### AIM OF THE EXERCISE
Whenever a line below holds the word "scene", copy that line.

### RECORD EXCERPTS
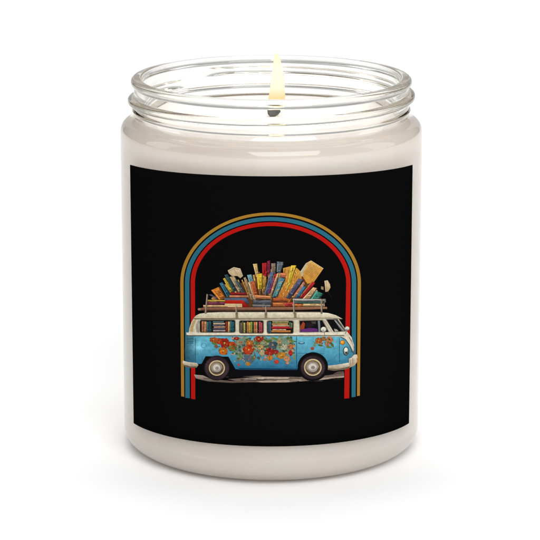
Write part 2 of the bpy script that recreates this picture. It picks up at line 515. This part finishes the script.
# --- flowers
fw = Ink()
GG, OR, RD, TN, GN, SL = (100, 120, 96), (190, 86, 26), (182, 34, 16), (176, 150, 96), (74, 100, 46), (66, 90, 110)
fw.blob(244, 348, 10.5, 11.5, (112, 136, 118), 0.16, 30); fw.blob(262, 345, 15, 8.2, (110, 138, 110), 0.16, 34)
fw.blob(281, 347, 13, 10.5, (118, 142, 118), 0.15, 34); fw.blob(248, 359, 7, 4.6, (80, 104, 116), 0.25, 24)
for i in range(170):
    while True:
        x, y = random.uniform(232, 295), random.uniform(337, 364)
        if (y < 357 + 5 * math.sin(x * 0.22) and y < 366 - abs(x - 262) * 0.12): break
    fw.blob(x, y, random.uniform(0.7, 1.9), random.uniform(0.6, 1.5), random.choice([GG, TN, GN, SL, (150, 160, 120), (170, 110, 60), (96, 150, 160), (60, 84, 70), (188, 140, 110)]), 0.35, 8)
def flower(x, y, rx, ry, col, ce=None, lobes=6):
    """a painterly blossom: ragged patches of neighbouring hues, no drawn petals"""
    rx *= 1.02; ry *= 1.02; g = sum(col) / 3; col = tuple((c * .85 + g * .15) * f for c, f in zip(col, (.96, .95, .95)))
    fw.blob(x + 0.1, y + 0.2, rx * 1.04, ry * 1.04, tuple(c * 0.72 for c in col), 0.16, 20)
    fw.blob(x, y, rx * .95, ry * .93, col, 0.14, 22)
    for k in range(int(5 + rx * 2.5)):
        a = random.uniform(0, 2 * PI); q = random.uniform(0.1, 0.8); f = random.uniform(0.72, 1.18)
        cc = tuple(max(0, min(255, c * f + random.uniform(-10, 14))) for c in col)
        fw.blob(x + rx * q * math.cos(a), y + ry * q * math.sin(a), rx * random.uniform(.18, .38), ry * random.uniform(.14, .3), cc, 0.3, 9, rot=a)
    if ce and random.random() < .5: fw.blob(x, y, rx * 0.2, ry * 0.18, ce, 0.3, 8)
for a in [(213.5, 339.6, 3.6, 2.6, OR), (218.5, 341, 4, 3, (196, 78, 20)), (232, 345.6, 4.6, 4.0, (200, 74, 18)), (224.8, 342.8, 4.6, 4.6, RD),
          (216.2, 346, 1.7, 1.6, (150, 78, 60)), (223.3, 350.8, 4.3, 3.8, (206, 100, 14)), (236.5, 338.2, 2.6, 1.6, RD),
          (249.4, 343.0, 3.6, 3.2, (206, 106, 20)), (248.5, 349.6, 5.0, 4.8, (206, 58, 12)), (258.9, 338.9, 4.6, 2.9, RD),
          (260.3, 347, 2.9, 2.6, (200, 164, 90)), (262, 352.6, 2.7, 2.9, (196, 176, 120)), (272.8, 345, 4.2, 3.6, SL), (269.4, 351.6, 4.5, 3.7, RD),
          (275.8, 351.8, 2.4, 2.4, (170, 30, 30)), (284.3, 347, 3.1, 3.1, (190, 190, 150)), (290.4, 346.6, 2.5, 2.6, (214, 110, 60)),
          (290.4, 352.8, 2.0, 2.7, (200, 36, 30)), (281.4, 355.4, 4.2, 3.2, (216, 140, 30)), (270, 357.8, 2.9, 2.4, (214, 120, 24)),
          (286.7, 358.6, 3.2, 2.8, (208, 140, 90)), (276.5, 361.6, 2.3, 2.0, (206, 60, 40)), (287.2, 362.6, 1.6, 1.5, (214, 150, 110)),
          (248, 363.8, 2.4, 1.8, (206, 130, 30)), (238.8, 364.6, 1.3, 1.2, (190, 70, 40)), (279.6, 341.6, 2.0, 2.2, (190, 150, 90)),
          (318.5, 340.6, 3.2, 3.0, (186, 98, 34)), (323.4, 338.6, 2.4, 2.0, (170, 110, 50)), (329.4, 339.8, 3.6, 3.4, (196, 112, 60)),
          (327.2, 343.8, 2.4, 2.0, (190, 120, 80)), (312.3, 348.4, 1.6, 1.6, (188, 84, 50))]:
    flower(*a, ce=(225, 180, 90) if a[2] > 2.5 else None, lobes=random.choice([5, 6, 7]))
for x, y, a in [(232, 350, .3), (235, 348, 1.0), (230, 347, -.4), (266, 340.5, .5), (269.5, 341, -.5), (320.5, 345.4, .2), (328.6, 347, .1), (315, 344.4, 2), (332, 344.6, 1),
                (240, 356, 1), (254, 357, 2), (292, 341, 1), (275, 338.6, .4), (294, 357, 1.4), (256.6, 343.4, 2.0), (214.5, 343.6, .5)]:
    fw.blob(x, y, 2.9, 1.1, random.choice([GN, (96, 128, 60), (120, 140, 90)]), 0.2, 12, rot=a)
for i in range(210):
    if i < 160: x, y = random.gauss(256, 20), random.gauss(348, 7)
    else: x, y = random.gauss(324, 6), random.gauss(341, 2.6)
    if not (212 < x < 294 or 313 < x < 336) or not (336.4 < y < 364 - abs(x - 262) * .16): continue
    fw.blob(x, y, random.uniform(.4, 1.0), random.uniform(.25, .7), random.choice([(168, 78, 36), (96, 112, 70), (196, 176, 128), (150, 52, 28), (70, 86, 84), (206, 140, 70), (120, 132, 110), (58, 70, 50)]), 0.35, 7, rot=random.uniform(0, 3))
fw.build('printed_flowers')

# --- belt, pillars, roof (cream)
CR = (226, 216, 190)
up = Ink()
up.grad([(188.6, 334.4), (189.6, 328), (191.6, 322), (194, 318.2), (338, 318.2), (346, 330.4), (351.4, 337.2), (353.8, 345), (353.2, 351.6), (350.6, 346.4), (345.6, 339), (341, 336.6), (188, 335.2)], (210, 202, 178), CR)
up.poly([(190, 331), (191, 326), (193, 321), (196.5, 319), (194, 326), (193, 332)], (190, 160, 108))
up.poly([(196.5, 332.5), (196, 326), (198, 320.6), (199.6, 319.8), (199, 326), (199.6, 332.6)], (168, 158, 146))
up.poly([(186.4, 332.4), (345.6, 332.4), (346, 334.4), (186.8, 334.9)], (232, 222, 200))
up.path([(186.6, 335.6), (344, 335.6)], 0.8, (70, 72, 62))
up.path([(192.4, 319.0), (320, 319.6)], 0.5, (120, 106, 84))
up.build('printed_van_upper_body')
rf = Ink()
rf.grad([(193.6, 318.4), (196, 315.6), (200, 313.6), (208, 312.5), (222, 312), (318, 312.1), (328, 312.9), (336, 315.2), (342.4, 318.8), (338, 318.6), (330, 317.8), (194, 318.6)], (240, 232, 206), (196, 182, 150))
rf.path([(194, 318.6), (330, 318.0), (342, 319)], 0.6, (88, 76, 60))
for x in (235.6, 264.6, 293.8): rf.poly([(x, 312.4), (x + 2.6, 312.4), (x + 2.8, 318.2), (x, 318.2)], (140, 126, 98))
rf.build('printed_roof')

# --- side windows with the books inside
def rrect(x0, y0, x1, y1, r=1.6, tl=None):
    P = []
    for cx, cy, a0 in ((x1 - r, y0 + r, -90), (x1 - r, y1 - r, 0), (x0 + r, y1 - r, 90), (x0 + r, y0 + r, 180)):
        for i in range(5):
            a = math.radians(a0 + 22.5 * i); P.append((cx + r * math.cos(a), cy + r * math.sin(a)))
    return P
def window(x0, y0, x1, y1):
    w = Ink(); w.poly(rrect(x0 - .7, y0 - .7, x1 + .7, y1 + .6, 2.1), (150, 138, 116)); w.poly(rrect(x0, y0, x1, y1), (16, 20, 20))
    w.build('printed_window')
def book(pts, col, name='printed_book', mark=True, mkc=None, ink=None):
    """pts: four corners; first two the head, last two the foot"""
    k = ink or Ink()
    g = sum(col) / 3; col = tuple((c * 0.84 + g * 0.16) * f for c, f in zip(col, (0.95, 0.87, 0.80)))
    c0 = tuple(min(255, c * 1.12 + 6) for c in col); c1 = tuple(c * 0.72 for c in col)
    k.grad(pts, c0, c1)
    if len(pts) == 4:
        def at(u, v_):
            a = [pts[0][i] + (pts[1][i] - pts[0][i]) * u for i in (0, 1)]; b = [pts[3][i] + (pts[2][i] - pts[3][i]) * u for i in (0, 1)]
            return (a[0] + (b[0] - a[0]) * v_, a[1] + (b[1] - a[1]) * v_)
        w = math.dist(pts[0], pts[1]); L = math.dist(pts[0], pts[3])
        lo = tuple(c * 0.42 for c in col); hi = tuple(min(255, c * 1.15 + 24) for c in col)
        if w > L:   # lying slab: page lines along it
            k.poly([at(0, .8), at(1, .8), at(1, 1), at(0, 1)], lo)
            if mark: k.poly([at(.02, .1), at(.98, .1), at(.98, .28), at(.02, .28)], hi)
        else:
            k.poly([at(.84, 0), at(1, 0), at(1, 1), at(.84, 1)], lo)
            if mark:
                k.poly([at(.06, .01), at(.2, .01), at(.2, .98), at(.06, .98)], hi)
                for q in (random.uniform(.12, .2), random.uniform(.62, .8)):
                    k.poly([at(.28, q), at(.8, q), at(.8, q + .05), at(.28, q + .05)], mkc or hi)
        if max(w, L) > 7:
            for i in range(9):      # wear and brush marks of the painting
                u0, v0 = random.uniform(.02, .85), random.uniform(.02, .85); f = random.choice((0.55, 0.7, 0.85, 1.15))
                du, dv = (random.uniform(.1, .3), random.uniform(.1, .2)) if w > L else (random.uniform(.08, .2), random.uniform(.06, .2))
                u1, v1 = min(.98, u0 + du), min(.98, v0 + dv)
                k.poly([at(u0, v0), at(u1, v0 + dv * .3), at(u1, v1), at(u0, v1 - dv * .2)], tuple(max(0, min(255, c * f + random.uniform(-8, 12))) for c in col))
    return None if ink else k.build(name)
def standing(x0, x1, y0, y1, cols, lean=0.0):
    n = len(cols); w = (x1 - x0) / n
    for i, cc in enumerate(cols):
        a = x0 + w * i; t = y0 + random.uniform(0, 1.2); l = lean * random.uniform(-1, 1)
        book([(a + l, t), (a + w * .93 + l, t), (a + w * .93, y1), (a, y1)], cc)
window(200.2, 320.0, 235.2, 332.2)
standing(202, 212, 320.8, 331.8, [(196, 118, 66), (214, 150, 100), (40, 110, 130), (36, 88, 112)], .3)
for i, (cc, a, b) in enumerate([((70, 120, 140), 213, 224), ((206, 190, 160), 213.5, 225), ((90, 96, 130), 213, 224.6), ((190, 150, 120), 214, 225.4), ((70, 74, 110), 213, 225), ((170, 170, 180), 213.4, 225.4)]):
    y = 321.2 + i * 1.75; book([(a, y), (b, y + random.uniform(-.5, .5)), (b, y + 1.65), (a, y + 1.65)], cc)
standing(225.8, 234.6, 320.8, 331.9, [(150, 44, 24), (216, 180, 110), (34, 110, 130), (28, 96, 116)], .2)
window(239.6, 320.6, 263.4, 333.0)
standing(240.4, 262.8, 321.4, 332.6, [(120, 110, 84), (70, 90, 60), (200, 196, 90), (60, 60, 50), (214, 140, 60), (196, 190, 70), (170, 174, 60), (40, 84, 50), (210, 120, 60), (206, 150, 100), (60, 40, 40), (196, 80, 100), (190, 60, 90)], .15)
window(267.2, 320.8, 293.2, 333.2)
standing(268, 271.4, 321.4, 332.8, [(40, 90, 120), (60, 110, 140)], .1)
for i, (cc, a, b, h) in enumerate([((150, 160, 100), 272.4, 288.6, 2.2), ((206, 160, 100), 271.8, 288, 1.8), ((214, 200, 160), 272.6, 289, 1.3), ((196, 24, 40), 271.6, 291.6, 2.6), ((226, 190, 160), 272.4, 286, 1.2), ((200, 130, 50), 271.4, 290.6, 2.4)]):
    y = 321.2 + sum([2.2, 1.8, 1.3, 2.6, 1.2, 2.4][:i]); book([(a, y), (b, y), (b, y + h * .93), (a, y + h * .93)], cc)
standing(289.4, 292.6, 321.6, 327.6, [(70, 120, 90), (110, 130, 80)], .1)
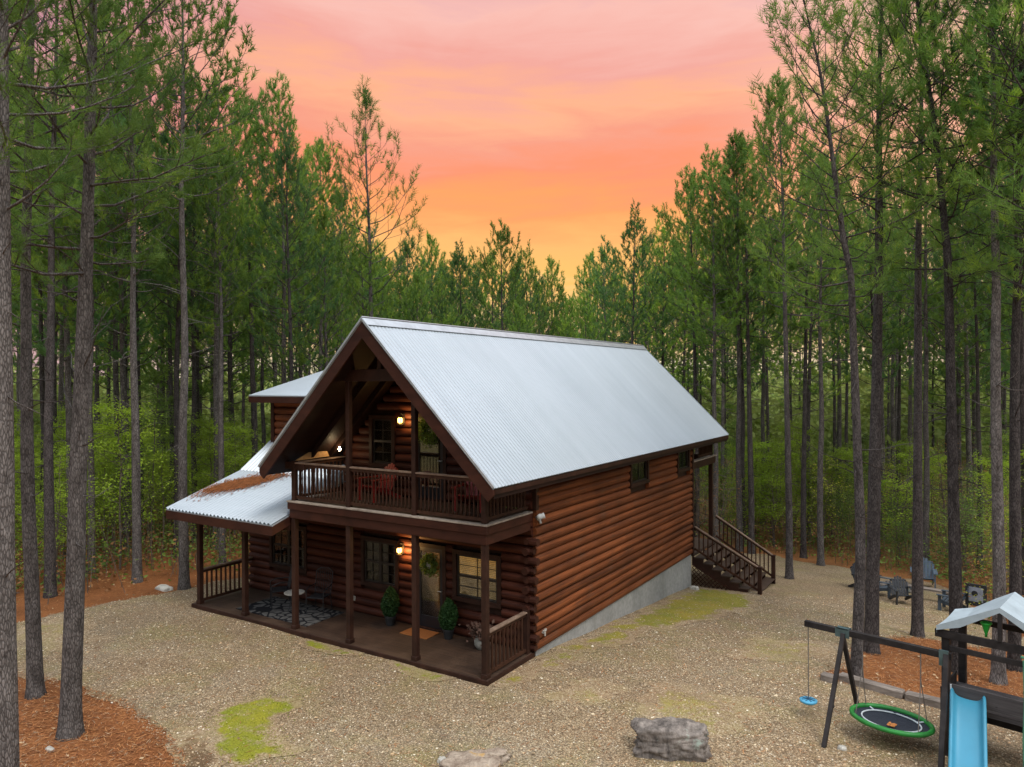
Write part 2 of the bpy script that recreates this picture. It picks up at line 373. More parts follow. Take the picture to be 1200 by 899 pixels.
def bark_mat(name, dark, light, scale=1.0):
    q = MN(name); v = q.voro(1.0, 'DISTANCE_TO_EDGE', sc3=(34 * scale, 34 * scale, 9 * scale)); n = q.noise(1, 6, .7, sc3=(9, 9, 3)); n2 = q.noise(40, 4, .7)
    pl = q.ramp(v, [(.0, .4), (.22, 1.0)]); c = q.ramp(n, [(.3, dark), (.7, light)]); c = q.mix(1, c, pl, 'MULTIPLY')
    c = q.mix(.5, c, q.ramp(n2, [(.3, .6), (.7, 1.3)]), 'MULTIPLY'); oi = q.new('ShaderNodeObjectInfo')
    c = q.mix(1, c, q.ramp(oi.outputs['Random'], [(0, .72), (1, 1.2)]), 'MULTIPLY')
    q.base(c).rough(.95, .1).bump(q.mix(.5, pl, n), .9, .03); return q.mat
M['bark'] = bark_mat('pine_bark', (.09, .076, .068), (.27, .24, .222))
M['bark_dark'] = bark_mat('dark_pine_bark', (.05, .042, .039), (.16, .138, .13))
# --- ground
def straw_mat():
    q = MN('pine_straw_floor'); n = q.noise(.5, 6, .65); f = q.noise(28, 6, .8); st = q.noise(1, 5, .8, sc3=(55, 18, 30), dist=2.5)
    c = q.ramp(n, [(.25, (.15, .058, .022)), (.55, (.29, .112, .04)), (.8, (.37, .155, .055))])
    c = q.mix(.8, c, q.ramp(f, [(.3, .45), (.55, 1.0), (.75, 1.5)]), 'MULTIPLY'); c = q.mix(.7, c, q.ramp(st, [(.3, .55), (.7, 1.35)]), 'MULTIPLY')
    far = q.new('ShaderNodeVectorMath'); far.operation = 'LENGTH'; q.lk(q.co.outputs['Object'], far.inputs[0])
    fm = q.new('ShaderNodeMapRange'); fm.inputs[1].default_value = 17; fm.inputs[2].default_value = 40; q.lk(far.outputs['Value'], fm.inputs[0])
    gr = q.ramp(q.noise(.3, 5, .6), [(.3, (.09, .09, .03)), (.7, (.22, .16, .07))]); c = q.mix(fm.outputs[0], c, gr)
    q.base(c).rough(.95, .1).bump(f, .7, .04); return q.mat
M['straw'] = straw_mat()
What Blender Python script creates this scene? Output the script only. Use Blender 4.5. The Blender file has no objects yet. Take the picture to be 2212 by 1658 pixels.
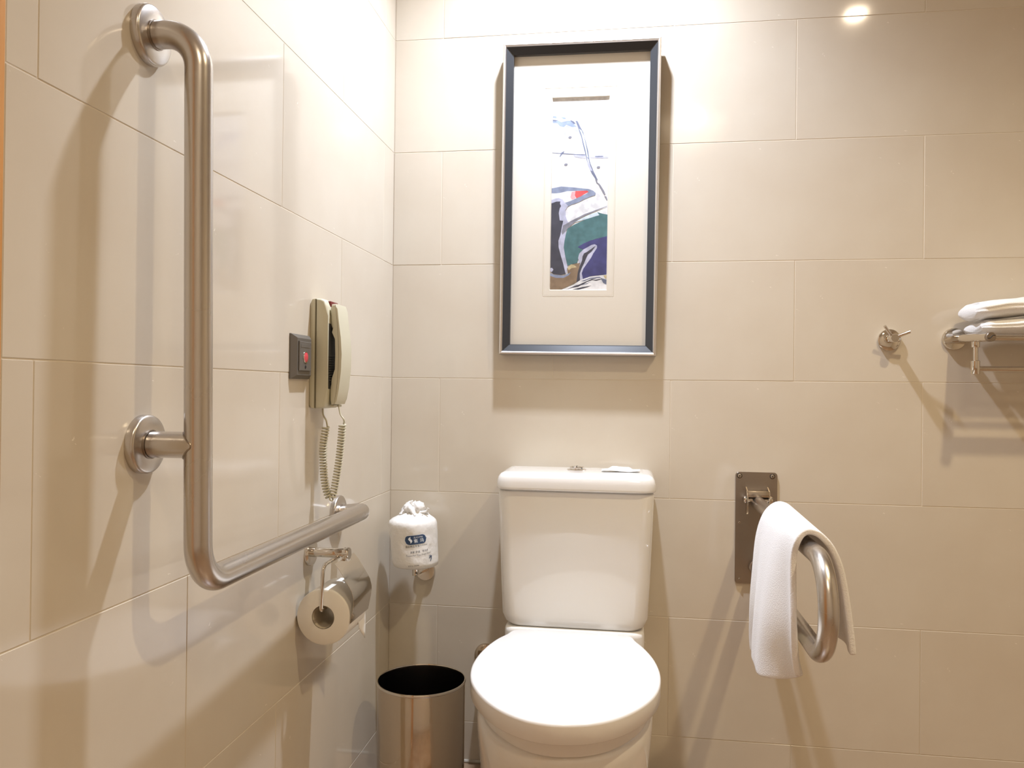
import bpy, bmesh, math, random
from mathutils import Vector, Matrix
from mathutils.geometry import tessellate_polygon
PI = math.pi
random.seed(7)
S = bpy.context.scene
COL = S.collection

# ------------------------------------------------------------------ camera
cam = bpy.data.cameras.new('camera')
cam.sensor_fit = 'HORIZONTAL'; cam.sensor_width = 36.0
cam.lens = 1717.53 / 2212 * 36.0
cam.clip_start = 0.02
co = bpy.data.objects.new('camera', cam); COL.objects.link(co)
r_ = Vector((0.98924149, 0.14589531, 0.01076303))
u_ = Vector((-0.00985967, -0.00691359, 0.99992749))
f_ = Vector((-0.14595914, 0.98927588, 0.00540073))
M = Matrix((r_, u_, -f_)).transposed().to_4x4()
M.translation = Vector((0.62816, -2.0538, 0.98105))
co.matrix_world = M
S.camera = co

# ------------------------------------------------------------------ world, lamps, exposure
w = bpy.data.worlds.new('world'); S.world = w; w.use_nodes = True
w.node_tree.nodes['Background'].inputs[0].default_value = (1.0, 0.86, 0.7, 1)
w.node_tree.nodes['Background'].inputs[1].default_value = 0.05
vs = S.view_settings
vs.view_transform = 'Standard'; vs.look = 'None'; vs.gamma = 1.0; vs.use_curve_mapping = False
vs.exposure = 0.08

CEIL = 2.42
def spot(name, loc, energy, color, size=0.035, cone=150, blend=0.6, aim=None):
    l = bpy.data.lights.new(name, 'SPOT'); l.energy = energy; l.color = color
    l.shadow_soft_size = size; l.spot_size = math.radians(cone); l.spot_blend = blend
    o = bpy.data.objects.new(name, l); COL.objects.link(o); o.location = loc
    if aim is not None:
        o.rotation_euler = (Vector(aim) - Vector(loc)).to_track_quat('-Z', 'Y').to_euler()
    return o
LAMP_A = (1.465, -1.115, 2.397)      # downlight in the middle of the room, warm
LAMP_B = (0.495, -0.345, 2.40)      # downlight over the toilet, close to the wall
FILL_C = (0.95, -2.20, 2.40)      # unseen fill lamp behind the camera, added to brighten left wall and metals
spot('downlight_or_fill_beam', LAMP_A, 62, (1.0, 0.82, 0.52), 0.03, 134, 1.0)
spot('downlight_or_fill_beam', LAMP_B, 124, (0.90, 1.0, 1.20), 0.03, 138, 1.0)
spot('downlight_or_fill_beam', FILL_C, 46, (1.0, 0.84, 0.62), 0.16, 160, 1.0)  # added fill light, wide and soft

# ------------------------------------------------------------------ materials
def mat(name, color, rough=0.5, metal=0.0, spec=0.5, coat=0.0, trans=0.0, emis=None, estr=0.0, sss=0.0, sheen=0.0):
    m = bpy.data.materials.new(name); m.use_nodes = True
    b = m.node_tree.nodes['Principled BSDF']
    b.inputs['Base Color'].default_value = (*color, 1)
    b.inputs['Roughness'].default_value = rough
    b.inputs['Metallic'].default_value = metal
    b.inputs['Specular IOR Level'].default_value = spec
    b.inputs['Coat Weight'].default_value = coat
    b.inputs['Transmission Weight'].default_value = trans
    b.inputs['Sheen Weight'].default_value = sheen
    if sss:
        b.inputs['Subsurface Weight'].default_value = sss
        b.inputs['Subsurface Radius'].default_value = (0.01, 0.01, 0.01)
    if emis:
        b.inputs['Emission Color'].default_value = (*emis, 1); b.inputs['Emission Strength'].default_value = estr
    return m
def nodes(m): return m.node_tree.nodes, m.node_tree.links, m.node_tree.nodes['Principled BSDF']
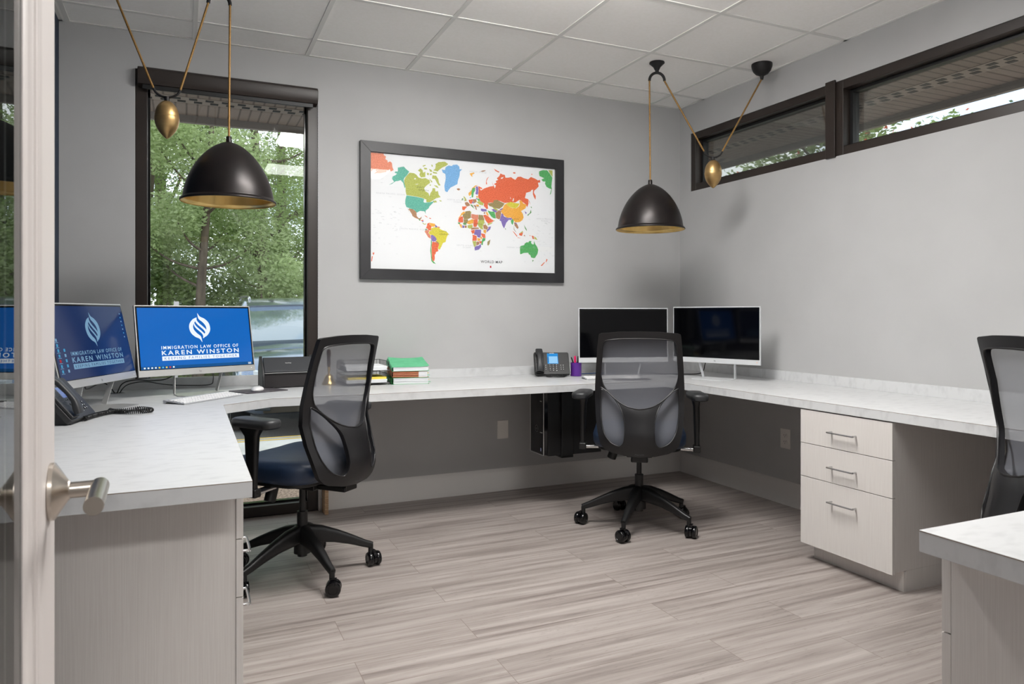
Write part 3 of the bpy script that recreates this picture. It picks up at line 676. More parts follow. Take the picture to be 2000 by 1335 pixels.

### FULL OUTPUT
What Blender Python script creates this scene? Output the script only. Use Blender 4.5. The Blender file has no objects yet. Take the picture to be 2212 by 1658 pixels.
S = bpy.context.scene